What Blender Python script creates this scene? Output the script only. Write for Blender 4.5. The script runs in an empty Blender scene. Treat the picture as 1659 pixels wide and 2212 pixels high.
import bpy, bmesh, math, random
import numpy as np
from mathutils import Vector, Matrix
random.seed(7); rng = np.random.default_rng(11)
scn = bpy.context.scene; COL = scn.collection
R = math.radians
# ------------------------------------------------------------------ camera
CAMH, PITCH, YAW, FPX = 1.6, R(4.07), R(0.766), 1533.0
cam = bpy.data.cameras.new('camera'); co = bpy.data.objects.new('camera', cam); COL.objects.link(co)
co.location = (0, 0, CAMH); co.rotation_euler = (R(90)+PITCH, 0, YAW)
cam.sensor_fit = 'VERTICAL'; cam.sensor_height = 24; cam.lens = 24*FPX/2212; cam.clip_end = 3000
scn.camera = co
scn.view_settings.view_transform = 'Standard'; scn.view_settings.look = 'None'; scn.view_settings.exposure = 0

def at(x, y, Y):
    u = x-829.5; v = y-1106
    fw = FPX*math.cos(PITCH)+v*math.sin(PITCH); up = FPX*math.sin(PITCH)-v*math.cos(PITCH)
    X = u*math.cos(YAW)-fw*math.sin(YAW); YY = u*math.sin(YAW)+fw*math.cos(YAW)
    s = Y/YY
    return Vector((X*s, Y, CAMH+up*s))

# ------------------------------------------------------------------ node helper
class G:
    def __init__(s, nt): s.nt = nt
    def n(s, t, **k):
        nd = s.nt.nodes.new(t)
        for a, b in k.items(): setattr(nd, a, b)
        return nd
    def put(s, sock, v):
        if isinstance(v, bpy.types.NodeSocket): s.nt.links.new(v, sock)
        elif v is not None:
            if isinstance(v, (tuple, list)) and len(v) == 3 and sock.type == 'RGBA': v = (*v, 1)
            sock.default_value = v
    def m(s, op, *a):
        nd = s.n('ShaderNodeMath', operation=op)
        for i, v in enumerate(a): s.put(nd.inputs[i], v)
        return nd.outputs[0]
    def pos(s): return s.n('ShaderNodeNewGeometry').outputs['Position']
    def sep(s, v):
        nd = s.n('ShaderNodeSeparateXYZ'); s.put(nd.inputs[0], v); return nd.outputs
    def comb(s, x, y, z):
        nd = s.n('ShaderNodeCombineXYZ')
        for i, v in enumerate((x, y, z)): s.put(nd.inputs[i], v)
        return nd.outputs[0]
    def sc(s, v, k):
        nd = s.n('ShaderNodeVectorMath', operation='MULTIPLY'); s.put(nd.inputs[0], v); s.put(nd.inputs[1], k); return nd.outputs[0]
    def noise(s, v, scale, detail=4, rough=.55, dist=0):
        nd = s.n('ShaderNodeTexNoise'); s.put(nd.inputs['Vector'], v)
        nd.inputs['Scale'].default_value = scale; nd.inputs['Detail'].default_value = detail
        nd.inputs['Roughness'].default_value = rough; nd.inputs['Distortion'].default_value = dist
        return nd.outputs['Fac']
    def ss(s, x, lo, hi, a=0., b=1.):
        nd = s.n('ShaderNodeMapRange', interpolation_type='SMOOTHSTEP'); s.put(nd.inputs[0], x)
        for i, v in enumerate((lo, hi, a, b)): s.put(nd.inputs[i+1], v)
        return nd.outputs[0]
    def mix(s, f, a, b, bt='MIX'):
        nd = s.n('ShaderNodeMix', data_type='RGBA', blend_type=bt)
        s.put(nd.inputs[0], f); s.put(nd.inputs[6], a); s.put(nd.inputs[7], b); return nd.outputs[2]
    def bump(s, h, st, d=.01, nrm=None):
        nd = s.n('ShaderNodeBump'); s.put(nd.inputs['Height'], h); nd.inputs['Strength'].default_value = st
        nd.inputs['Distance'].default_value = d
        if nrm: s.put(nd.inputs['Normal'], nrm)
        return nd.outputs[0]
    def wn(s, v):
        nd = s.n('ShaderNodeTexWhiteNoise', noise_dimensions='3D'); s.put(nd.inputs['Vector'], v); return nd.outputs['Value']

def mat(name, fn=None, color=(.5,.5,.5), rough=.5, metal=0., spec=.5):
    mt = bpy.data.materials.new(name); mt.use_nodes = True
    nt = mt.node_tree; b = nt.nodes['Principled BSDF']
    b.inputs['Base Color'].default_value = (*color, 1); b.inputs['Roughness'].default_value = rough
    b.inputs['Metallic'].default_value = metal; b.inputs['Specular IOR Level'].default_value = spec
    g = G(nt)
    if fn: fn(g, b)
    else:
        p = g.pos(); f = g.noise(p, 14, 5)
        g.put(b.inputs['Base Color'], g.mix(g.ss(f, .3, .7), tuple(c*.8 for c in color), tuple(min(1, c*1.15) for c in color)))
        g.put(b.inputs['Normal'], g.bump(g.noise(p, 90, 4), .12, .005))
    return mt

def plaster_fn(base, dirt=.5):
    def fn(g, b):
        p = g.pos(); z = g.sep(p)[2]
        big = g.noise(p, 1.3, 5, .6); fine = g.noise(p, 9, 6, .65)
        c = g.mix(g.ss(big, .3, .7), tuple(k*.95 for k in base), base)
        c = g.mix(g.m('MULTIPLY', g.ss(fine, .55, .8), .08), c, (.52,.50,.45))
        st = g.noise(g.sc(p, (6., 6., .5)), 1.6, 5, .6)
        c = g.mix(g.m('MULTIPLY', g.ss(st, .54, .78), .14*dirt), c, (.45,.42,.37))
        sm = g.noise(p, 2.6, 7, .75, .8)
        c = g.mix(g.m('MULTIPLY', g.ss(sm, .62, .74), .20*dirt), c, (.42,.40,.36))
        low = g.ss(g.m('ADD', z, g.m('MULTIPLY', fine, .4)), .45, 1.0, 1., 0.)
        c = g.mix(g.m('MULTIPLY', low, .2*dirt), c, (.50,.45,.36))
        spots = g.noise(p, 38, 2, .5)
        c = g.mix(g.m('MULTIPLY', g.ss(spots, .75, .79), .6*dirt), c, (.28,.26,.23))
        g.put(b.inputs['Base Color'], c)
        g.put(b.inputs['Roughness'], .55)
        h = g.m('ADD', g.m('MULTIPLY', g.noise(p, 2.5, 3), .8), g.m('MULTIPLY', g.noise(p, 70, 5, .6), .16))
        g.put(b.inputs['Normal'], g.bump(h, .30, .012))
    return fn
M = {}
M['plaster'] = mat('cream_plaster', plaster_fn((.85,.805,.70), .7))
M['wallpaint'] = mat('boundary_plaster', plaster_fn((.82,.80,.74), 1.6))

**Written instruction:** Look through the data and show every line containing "scene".

**Result of the exercise:**
What Blender Python script creates this scene? Output the script only. Write for Blender 4.5. The script runs in an empty Blender scene. Treat the picture as 1659 pixels wide and 2212 pixels high.
scn = bpy.context.scene; COL = scn.collection